DATA RECORDS -
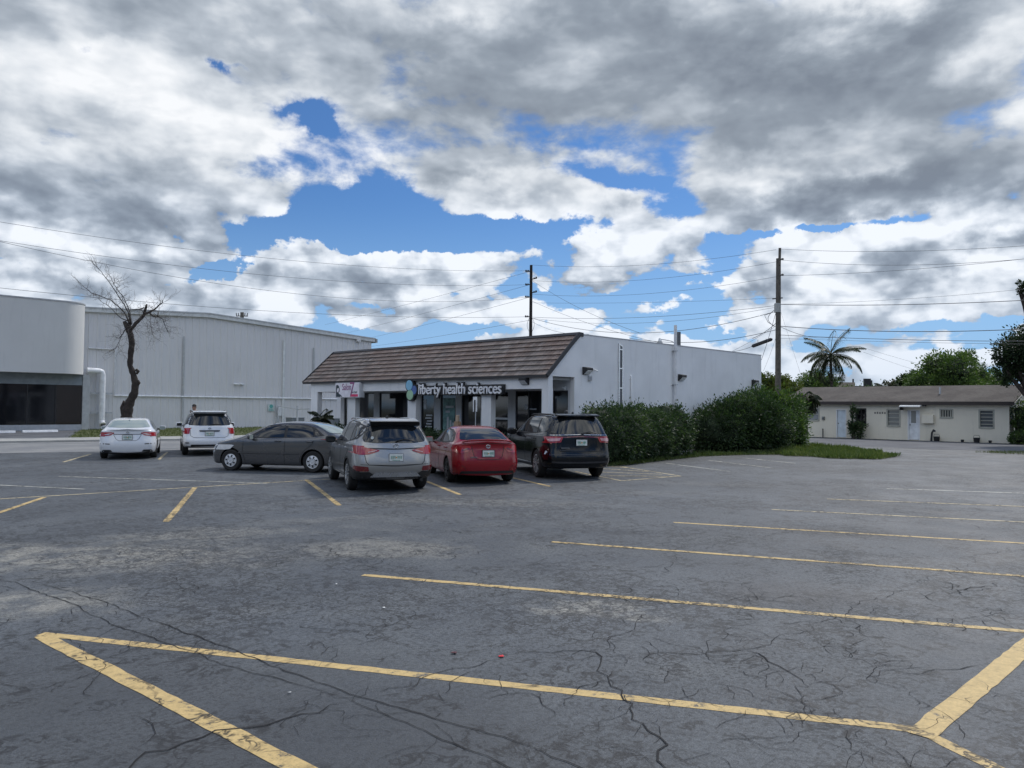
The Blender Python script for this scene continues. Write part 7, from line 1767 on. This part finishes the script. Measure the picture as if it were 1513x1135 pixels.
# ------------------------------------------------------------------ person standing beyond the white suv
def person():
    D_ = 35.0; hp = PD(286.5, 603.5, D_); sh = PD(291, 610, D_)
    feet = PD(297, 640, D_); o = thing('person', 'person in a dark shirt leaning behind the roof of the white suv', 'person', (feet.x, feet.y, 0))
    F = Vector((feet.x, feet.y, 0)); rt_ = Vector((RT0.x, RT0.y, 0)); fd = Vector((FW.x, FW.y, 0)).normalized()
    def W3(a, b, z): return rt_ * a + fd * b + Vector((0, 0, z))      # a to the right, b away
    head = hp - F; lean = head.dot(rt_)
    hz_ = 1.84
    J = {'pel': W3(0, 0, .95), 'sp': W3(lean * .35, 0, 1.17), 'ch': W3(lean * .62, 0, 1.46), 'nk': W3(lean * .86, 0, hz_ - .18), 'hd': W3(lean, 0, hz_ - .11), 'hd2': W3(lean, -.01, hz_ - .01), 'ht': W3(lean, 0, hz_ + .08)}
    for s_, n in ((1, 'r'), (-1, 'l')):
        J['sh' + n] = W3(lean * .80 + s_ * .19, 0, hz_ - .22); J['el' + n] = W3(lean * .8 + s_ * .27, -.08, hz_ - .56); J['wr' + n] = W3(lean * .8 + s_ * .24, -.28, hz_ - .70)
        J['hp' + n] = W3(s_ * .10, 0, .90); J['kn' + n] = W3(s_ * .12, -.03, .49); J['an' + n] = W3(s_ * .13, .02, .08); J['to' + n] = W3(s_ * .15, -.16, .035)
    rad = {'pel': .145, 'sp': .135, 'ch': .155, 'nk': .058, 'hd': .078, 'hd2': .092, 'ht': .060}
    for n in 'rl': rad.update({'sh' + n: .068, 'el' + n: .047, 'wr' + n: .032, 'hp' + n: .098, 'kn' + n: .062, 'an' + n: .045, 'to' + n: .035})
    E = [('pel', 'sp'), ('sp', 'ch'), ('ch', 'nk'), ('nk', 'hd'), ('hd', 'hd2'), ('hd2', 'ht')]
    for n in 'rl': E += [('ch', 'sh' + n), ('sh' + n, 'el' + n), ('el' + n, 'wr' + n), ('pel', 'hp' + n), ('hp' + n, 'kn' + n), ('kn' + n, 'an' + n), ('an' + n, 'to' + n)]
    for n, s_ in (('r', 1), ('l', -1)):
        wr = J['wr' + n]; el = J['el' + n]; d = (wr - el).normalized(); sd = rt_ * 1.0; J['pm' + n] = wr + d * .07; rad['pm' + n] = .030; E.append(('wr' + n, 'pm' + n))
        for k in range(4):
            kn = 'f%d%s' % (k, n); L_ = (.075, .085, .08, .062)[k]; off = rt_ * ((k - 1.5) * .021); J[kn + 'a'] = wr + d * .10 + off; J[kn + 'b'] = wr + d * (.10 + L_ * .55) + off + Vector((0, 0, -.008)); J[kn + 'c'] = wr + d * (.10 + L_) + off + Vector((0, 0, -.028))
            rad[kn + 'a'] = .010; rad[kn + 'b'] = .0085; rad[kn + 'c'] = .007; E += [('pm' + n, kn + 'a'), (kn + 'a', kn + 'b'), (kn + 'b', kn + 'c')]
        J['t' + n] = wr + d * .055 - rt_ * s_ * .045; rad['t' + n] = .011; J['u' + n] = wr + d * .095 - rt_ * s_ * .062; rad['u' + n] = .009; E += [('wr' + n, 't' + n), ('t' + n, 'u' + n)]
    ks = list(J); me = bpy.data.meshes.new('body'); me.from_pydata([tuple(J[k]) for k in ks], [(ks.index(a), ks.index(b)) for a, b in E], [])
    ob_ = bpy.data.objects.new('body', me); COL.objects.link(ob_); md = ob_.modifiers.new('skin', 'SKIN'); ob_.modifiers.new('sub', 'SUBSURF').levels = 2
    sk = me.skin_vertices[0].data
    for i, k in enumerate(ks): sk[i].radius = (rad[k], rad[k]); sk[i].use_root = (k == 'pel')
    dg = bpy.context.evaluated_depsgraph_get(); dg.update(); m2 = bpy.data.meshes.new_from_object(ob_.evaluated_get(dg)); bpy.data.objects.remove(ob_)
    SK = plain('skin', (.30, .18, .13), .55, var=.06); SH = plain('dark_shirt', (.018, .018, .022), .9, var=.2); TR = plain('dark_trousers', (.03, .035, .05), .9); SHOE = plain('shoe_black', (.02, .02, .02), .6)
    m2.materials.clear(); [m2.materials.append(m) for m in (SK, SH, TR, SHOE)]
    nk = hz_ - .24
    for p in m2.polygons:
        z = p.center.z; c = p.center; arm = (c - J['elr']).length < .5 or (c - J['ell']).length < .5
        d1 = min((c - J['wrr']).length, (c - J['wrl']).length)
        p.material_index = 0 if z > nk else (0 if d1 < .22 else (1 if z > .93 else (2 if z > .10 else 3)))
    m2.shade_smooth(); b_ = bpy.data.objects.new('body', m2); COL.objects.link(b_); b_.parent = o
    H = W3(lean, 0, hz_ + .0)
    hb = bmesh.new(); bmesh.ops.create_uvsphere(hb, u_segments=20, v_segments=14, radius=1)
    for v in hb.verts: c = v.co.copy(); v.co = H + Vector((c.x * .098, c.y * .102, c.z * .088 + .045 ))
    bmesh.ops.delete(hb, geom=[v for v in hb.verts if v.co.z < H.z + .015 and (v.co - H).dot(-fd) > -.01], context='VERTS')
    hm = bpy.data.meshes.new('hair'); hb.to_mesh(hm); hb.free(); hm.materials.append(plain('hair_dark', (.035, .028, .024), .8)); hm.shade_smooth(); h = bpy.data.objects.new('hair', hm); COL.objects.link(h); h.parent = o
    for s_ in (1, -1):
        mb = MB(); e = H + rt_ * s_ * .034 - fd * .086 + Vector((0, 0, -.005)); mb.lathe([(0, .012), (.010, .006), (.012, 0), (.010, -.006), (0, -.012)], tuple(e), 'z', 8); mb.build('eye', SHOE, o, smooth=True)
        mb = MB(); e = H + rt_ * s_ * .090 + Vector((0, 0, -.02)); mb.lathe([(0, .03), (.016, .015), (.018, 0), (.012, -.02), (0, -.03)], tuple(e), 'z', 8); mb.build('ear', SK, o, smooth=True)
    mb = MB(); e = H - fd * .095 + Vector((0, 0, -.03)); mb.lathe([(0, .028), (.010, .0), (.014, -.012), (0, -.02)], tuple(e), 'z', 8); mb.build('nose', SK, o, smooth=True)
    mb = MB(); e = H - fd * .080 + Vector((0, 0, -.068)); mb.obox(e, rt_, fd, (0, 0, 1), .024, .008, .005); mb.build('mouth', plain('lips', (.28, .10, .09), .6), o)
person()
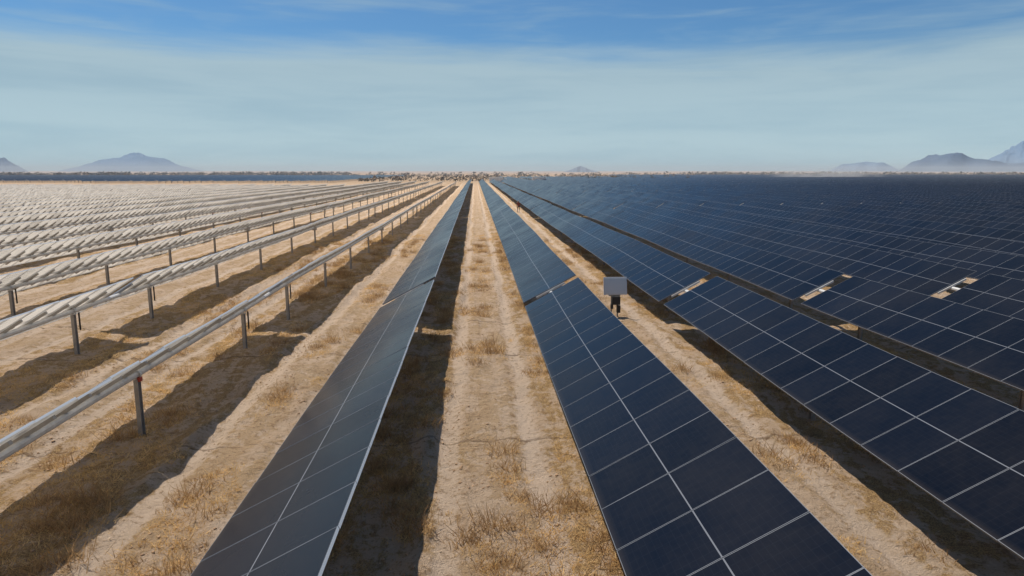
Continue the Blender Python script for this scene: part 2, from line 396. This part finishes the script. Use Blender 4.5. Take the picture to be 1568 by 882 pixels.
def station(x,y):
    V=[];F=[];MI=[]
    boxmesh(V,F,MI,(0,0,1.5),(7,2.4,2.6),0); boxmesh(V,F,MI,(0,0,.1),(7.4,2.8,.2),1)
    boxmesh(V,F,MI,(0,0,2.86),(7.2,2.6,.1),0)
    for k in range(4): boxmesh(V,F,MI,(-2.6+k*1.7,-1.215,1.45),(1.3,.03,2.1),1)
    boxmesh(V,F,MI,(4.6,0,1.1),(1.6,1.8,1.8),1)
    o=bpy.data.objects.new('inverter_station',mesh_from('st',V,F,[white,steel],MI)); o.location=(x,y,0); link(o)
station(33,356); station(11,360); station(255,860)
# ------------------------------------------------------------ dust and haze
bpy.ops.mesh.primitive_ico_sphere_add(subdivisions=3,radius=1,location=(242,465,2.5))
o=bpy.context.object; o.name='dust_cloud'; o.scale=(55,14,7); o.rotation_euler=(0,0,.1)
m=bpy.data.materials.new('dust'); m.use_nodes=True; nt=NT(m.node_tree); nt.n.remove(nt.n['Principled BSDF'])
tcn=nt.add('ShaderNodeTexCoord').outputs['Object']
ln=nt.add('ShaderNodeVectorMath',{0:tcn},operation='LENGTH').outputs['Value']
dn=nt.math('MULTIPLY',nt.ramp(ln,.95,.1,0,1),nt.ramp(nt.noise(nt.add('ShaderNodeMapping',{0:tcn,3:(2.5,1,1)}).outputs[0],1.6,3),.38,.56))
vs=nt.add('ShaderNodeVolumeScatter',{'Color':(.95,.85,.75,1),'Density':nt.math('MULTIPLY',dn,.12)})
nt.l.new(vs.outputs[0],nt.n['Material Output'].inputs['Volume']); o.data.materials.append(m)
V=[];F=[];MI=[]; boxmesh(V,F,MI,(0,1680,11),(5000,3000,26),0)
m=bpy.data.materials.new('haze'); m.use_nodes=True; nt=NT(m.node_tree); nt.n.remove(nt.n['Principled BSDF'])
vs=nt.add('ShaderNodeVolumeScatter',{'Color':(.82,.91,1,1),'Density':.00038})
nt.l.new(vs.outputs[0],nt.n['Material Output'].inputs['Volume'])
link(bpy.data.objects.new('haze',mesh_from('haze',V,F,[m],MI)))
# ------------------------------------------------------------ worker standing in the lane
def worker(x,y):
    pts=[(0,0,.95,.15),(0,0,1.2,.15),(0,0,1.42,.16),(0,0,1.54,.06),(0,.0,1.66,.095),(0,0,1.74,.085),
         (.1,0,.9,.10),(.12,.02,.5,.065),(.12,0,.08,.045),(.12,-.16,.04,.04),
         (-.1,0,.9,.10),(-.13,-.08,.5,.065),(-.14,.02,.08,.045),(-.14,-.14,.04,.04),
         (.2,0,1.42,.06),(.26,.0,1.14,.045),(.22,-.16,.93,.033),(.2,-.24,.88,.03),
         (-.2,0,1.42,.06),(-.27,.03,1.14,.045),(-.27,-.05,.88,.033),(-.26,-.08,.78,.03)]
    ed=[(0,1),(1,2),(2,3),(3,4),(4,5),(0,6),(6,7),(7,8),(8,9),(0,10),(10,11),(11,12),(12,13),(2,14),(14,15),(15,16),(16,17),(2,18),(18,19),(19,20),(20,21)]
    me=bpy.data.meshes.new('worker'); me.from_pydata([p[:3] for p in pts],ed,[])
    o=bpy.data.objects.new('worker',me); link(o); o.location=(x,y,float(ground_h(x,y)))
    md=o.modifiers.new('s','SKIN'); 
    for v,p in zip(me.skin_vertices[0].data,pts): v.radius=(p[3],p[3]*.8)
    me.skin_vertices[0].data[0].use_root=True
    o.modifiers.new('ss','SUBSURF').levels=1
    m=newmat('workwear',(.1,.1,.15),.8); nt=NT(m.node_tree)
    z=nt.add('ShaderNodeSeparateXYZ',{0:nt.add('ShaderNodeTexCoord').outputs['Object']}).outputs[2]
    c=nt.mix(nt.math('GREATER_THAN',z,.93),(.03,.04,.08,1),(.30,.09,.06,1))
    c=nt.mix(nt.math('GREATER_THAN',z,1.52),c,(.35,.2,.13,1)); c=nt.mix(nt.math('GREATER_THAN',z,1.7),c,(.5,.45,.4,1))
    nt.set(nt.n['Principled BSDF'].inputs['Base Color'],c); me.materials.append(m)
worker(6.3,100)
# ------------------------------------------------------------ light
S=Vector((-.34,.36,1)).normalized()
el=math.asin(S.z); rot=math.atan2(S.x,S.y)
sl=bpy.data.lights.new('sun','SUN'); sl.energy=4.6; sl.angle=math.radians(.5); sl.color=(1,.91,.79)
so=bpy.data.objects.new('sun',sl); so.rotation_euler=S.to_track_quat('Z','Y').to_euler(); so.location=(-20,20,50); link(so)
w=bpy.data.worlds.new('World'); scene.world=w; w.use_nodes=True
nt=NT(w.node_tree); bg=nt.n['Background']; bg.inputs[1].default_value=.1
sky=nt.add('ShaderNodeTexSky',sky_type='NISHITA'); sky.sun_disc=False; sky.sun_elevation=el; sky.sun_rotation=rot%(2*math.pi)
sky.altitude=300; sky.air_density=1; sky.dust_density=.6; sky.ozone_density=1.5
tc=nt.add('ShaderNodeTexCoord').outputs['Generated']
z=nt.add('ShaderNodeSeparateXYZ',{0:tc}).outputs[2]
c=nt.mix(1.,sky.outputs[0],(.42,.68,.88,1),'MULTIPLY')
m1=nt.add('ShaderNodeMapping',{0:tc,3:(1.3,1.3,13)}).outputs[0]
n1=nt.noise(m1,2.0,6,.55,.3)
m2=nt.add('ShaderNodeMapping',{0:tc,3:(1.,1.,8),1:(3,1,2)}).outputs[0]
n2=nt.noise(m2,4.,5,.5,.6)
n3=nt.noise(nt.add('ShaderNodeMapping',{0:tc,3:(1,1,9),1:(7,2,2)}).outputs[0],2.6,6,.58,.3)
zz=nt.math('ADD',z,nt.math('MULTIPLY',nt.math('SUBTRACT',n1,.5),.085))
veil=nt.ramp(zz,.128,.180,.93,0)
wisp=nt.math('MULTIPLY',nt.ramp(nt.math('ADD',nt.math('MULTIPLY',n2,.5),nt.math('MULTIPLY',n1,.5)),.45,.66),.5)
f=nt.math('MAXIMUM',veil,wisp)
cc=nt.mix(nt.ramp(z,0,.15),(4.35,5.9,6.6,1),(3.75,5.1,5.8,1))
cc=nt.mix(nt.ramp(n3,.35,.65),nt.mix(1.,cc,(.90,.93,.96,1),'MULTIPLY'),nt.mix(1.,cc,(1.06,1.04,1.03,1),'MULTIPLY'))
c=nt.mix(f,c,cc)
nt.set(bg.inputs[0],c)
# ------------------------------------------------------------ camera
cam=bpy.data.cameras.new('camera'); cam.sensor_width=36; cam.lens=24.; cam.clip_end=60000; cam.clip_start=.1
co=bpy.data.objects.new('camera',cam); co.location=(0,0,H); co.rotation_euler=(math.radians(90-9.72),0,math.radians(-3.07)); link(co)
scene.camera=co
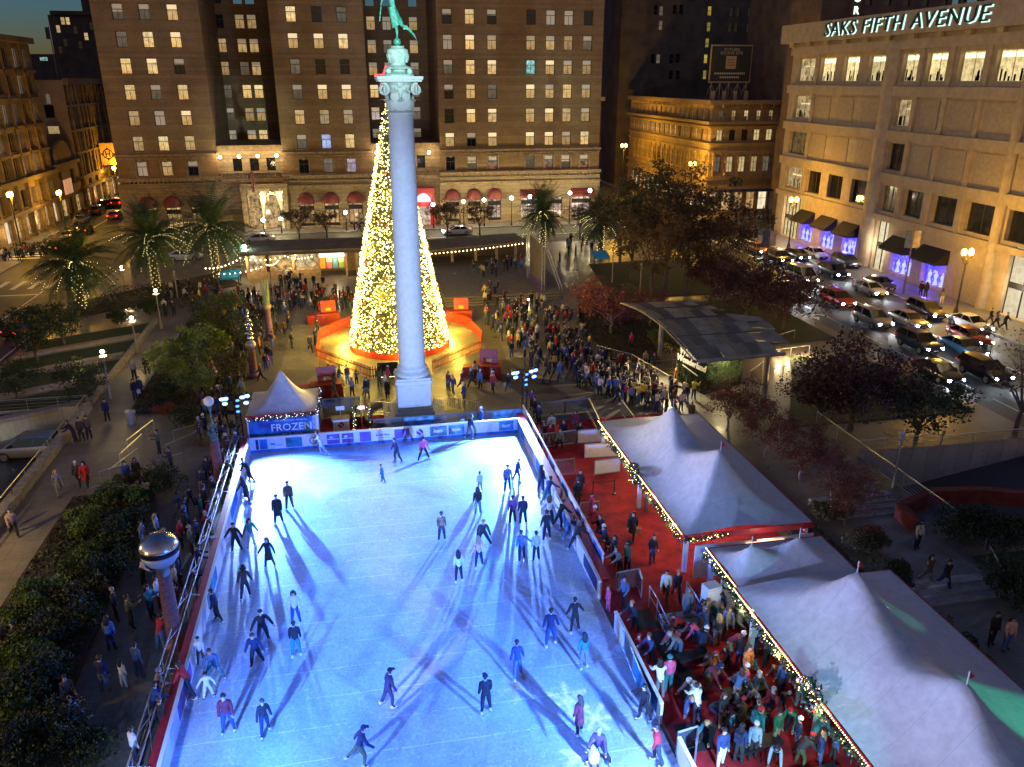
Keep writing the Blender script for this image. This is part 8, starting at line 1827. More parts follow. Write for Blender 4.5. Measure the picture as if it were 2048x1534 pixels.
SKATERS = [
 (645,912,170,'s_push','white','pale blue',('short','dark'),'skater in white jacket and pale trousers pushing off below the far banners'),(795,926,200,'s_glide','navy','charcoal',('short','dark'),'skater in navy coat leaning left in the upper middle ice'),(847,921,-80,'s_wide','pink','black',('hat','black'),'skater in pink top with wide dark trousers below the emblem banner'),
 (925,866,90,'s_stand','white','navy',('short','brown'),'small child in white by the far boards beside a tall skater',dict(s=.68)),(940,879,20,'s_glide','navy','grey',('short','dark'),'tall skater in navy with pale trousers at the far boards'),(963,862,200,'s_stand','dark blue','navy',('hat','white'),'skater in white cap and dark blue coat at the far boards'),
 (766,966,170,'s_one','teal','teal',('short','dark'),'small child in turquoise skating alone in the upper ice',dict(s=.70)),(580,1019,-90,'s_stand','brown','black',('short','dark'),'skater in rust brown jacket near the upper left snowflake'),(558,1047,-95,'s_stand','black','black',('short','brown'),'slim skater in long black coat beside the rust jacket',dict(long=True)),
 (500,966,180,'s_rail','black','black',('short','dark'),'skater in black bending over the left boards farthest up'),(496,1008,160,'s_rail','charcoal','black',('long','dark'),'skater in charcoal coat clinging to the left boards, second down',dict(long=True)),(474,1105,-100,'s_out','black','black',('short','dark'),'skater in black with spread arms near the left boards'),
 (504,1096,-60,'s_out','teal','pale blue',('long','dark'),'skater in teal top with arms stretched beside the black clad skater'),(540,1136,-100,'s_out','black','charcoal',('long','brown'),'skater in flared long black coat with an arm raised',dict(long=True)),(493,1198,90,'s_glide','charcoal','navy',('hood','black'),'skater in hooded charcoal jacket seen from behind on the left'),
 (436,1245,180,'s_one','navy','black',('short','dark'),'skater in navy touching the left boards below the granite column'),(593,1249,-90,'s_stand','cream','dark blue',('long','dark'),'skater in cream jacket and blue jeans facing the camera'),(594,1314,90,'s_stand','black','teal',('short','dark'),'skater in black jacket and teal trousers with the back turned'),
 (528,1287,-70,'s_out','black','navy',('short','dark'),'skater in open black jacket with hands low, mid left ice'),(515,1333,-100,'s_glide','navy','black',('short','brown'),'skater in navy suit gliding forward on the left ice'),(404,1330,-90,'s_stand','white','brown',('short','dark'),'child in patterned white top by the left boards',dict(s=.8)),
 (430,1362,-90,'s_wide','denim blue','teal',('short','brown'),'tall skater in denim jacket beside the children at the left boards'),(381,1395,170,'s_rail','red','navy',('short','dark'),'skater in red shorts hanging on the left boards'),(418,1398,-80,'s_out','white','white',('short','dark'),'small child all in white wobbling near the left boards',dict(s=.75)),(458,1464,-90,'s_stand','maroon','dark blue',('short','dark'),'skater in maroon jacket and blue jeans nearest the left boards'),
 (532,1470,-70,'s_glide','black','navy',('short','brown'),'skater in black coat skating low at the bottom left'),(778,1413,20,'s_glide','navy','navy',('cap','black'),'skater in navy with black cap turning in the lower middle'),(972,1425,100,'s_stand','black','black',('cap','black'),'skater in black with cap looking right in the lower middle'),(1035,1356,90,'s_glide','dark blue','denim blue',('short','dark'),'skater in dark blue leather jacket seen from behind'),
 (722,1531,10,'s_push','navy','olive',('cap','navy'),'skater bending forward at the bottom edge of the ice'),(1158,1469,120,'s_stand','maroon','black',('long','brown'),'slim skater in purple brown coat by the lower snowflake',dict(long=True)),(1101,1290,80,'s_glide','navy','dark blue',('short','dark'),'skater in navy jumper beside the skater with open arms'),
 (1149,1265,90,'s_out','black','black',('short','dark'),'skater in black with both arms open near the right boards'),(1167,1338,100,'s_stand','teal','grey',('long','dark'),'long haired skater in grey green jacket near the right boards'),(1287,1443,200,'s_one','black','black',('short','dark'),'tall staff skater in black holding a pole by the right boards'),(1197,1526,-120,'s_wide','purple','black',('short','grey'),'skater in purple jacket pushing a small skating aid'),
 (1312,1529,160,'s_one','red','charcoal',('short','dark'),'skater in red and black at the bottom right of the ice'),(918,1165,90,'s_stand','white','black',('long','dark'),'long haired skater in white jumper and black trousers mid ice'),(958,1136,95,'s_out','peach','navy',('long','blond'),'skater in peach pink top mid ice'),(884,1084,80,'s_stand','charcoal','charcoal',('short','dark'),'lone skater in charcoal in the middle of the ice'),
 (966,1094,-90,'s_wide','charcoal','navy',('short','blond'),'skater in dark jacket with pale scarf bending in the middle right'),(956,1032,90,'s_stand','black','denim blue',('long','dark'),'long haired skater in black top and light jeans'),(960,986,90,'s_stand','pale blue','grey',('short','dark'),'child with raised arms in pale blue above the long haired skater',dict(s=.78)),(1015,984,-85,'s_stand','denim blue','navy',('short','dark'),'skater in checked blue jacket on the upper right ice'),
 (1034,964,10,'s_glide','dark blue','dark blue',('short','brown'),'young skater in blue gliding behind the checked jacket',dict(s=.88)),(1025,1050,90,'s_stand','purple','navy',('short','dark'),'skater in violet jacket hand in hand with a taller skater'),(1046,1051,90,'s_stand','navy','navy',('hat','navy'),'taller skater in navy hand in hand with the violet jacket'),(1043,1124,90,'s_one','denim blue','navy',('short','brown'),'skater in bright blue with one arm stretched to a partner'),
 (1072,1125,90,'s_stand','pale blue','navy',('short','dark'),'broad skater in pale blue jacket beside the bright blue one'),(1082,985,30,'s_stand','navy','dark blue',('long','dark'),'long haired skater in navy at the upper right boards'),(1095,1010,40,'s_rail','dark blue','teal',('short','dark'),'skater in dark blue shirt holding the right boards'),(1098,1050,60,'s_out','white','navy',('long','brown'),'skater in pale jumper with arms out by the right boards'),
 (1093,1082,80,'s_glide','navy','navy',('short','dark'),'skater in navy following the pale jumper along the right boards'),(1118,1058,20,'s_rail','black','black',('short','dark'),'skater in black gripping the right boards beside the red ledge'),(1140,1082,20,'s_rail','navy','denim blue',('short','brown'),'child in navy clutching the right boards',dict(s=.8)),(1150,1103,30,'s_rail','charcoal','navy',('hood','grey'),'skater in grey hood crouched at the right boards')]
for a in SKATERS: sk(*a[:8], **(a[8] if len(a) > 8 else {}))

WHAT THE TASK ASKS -
Provide solely the number of lines in the data that include the word "picture".

RESULT OF THE EXERCISE -
3